In the final analysis, synoptic parallels are not our enemy. They help us to have a clear picture of what transpired in the ministry of Jesus from the perspectives of different eyewitnesses. They help us to appreciate the variety of witnesses whom God chose to write his word for us and to acknowledge that His divine hand indeed superintend the authorship and transmission of the biblical text. A study of how each narrative complements another in the synoptic parallels is a sure proof of the Scripture’s inspiration. Contrary to skeptic arguments by scholars today, the Gospel accounts when treated together make a one unique whole. The Gospels should thus be read in order to generate faith and leads one to Christ.

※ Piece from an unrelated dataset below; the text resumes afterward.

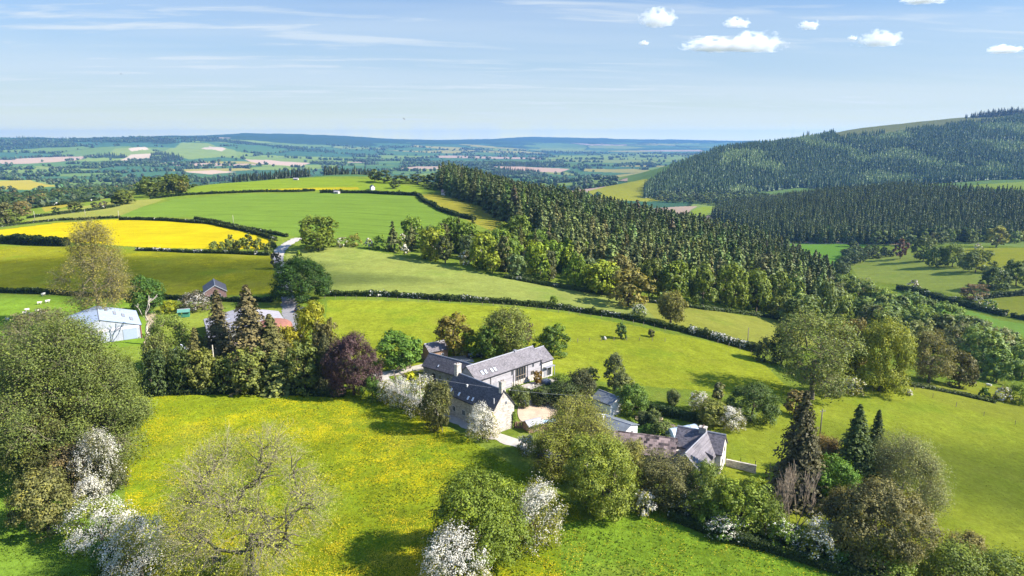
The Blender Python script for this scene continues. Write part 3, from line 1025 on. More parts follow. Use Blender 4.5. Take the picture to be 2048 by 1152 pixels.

The Gospels are literary stories first and foremost and should be read as such. Each author had his unique style and literary forms to implore in his writing. Hence, we cannot expect each author to use the exact wording, phraseology and follow a same line of thought. To do so will be to rob the human authors of Scripture their unique personalities which God saw as befitting for the task of authoring His word using unique individuals.

Conclusion

This essay sought to show that the Synoptic Gospels contains parallel passages. These parallels are not linked to ignorance of the writers neither do they lose sight of the task at hand. Each author had a unique insight and purpose in writing his Gospel and presenting it that way. The material found in Matthew 8-9; Mark 1-2 and Luke 5 all speaks of the same period of Christ’s ministry in Galilee. It is not contradictory but complementary.